Let me digress a moment to describe the road we were about to attempt this upon.  This was a paved county road, going down a gentle grade into a cross roads.  The crossroads widened enough to make such a turn, and was my target area.  The cattle fences on each corner of the crossroads were braced at 90 degrees, to support the fence in both directions, and to survive careless drivers who might miss the turn and destroy the fence.  These corners were stout: railroad ties with angle iron bracing, sunk deep into the earth by ranchers who wanted to be sure the malefactor did not drive away from a wrecked fence.
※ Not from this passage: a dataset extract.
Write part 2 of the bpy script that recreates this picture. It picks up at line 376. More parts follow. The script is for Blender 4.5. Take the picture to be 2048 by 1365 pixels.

So I picked up speed down the hill, being goaded by my friends in the timeless manner of all teens raising a hoorah, and therefore hit the intersection with a bit too much momentum.  When I started the skid, I immediately knew I was in trouble.  The tires did skid, leaving rubber behind, but the three 180 pound boys in the back seat threw off my control.  NOW the fight began.  We passed the first 180 and continued into a 360, followed by another 180 degree spin.  I managed to regain control enough to stop the spin facing the right, reverse direction, but doing so used up all my cushion, and that fence corner loomed large in my rear-view mirror.  I jammed the car into first gear and popped the clutch, causing the transmission and tires to howl in protest as we left the road and crossed the right of way (thankfully there was no ditch) and drifted to a stop with the rear bumper kissing the fence.  Rubber smoke was laced with another peculiar smell I had encountered during road racing but never so strong.  The car was very quiet (the extra spin scared my passengers) as I attempted to head back up the road.  The car kind of leaned forward and refused to move.  This identified the new smell: burned clutch plate.  No clutch, no motion.  I explained to my friends that they were pushing and I was steering back to their cars, and that I needed a tow to Alvin’s shop, our local mechanic.

Not sure what my dad thought about a burned out transmission, but he did not say much: I paid for the repair, and these things had to be replaced every so often anyway, so maybe he figured it was just time.  I was out a car for two weeks, since Alvin worked tractors first (he knew who paid his bills with steady work, and it was not a 17 year old with a granny mobile!)

I lost that car on my 18th birthday when I was broadsided by a semi-tractor trailer, but that is another story.